A mere week after Peggy reported this rapefest below deck, Betty Hansen came forward and alleged that Errol had met her at a party a few weeks earlier and danced his tried-and-true Bartles and Jaymes tango to loosen Betty up. She got trashed and threw up, and he stayed late to “help her clean up,” which I never knew was a euphemism for fucking. But I sort of like it? No I don’t. Do I? No. Right?

So from the previously mentioned extremely spotty records on this felony trial, it seems as though these two victimized (but let’s be honest, a little…adventurous) ladies brought suit on Errol jointly in LA county court.

I cannot fucking believe I made it this far without making a sword/dick joke. Is this growing up?

As you can imagine, this case was SO FUCKING BIG. About as sensational as a sensation and as scandalous as a scandal could be, partly (completely) due to Errol’s fame and reputation. Evidence was pretty heavily stacked against him, so of course HE GOT OFF. I mean he got off when he boned them, but also when he was acquitted of all charges.

How, you ask? Easy. His lawyer made sure the jury was stacked with nine examples of Errol’s fanbase: lonely, marginally pretty housewives. On the witness stand, he was sort of like, “Oh me, I just love pretty women, like you jurors! I’m such a lovable rascal. Did you notice I’m wearing tights in a lot of my movies? I’d like to sire children with any or all of you. Tell me more about your sewing projects.” BOOM, acquittal. Why don’t more defendants tamper with juries these days?
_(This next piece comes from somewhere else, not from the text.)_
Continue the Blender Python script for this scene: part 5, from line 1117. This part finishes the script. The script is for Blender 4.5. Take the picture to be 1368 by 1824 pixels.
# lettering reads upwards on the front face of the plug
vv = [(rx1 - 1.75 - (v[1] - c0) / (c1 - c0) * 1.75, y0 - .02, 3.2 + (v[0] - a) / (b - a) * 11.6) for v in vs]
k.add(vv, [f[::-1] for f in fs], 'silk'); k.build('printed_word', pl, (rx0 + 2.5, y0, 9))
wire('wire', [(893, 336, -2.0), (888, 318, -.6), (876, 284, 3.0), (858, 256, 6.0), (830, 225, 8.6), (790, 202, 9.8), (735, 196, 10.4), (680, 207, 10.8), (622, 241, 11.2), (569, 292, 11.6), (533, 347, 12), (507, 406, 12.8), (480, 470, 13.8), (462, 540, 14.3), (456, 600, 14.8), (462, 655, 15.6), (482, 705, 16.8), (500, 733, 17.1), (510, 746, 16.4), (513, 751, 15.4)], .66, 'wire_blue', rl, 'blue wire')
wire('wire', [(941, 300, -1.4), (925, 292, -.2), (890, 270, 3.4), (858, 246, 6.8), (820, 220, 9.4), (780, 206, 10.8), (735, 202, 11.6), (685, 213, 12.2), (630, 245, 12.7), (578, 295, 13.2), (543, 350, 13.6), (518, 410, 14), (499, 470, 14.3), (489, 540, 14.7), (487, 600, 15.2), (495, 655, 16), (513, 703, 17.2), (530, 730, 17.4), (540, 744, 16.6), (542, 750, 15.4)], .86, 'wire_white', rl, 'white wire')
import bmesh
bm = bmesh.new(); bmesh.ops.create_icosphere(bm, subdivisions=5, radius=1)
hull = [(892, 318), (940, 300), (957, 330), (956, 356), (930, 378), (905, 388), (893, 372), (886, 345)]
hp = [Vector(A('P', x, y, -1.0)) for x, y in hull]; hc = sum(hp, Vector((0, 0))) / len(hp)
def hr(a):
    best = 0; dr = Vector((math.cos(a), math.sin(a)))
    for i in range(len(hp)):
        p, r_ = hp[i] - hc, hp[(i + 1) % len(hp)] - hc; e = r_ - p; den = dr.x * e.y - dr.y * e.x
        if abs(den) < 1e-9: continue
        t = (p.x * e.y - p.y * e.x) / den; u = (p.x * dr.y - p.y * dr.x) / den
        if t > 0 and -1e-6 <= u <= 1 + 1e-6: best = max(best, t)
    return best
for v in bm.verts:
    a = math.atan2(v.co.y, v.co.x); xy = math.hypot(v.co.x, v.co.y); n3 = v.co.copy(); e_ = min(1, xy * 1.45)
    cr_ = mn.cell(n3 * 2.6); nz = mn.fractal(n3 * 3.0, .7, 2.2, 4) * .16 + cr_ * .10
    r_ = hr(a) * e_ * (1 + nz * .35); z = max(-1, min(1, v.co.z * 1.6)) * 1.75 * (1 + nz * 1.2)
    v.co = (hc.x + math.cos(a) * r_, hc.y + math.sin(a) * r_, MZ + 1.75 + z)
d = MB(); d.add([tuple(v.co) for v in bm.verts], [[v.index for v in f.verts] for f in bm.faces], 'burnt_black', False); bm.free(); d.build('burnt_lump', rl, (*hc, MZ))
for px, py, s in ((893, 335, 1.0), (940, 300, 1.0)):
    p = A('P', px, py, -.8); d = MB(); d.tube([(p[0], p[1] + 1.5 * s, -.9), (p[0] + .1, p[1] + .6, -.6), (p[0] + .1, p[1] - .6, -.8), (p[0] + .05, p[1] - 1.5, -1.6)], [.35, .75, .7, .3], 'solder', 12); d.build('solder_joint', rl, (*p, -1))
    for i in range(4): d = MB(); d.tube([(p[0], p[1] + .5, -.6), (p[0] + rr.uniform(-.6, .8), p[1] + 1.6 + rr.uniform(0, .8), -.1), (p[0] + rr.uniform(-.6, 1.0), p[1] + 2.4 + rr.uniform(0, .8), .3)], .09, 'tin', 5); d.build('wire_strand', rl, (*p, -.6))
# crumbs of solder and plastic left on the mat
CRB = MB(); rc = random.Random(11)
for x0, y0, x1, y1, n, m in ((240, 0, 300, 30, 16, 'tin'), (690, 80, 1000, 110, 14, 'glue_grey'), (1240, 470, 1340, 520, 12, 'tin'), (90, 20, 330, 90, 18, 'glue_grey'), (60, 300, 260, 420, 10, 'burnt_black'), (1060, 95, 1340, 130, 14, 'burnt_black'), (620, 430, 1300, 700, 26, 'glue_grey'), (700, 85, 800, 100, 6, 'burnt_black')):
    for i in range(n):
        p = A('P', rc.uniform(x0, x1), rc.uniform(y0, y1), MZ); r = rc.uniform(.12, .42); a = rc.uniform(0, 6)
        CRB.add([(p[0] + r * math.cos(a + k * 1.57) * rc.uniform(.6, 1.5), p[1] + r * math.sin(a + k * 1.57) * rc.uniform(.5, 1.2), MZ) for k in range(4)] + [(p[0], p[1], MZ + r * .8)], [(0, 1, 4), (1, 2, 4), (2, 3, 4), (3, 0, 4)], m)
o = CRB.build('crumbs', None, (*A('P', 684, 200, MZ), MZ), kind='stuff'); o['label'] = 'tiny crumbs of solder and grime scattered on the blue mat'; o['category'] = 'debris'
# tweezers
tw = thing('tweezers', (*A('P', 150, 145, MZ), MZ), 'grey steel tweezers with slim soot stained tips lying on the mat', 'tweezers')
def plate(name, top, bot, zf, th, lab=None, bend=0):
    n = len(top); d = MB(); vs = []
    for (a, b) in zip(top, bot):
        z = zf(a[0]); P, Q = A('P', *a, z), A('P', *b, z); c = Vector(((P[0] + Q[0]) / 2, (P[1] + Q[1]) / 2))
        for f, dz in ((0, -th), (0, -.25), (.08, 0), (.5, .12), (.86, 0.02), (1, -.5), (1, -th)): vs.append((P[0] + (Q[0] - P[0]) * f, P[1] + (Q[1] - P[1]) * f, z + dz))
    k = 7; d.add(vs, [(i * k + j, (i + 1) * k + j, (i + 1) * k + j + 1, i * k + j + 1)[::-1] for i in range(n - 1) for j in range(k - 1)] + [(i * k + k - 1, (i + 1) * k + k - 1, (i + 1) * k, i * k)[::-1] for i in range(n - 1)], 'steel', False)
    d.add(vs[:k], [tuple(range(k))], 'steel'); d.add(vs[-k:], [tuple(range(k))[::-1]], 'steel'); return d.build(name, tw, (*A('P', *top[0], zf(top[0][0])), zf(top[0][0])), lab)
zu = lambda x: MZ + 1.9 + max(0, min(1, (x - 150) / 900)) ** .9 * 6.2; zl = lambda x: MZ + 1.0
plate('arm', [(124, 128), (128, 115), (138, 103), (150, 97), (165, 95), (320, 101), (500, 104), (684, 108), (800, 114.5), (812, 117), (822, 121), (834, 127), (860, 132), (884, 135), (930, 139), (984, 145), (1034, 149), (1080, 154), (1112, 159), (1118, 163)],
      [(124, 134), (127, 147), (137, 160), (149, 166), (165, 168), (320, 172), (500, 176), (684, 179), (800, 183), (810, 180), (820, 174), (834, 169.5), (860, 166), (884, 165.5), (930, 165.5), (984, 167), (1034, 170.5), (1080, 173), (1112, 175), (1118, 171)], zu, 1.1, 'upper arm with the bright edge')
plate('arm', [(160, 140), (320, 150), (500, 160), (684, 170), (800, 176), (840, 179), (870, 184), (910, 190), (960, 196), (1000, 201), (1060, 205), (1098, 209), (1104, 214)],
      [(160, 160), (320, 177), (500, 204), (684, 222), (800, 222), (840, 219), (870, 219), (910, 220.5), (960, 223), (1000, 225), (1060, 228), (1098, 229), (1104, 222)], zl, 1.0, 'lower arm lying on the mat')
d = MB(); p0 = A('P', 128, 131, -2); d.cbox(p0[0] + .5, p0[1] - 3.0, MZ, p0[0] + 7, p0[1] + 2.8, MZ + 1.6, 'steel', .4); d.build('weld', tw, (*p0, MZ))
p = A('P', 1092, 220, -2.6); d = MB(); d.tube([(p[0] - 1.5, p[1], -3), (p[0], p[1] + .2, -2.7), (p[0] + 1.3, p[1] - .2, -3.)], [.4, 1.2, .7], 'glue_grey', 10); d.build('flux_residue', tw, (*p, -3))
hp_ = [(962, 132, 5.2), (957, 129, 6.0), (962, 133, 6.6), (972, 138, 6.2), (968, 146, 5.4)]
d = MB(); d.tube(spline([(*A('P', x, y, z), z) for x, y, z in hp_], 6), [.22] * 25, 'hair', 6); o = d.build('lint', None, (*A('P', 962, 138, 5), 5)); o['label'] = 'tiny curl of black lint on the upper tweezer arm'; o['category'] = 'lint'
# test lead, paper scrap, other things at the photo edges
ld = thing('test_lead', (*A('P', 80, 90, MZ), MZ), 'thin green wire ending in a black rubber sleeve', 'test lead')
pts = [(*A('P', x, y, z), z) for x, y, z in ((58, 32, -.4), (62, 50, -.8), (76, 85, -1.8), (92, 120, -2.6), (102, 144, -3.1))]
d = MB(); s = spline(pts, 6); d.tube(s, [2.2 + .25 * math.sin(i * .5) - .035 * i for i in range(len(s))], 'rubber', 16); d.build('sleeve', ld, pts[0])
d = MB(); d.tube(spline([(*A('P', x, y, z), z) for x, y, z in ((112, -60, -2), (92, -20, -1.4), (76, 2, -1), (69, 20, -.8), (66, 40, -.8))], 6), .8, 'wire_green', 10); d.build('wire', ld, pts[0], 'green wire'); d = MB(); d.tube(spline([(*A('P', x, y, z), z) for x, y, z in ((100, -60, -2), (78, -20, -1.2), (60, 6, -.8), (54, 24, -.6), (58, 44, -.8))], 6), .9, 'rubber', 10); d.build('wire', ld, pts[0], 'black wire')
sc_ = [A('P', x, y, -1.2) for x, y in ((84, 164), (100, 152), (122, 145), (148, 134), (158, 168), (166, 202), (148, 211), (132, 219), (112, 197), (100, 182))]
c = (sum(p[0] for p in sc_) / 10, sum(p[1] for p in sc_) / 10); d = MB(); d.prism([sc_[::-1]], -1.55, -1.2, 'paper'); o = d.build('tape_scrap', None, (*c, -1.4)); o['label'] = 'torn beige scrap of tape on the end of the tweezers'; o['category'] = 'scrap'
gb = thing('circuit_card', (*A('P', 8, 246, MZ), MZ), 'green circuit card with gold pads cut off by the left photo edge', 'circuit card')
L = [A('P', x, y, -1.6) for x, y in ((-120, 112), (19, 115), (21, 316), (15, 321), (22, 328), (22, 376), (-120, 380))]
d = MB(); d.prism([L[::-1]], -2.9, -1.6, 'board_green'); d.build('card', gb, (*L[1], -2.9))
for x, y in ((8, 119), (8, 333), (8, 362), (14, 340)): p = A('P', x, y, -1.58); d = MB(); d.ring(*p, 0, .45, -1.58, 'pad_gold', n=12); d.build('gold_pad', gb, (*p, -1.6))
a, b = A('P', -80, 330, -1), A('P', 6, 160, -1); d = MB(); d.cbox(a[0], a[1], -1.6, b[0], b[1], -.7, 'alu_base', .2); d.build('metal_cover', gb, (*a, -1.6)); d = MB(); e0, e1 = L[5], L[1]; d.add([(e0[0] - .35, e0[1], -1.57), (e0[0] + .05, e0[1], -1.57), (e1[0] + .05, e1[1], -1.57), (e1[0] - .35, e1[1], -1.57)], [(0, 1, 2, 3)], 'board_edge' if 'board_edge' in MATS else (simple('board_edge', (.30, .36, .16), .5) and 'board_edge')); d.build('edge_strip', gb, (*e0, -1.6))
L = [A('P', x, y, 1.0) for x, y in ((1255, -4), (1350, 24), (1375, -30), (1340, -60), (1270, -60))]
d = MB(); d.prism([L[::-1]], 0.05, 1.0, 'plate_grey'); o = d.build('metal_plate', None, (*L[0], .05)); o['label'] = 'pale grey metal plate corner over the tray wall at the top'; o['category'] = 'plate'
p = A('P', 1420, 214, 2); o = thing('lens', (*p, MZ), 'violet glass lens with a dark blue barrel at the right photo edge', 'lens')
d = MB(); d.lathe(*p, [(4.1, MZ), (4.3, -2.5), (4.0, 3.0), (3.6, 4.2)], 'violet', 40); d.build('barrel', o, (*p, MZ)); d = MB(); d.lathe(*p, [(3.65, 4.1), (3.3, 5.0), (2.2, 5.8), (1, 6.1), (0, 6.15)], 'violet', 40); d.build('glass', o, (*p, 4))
Works like a charm.

Anyway, here’s the best and most illustrative thing about this trial: the press, eager to slander anyone, started spreading the phrase “in like Flynn” as a euphemism for easily/indecently gaining access to something (something like oh I don’t know, A TWEEN’S VAG). Errol was so indefatigably charming and endearing to the public that IT TOTALLY BACKFIRED because HE USED IT HIMSELF! FULLY aware of the sexual implications. God love that rapey, enchanting motherfucker. And years later, he tried very hard to title his autobiography In Like Me, which which I would have bought ALL of the copies of.

You never fucking learn, do you?

Errol’s career didn’t really suffer from the trial, but rather from negative public opinion when he didn’t enlist during WWII (sidenote: not his fault, he wanted to, didn’t pass the physical, remarkable considering sword choreography prowess which you’d think the Army could use somehow). By the early 50s he’d really embraced a late-Kerouacian diet of cake and whiskey, resulting in alcoholism and weight gain.

But Errol, the scalawag, the rapscallion, had to go out with an inappropriately younger bang: at the age of 50, he met and fell in love with a FIFTEEN YEAR OLD whom he planned TO MARRY and with whom he planned to move to Jamaica. Very, very unfortunately, Errol died of a heart attack in 1959 before he could really love or marry his little island childbride. Sad.

NOT, HOLY SHIT ERROL FLYNN WAS REALLY GROSS, YOU GUYS. But also really good at wearing the tights and handling the swords and having the face. So it’s even?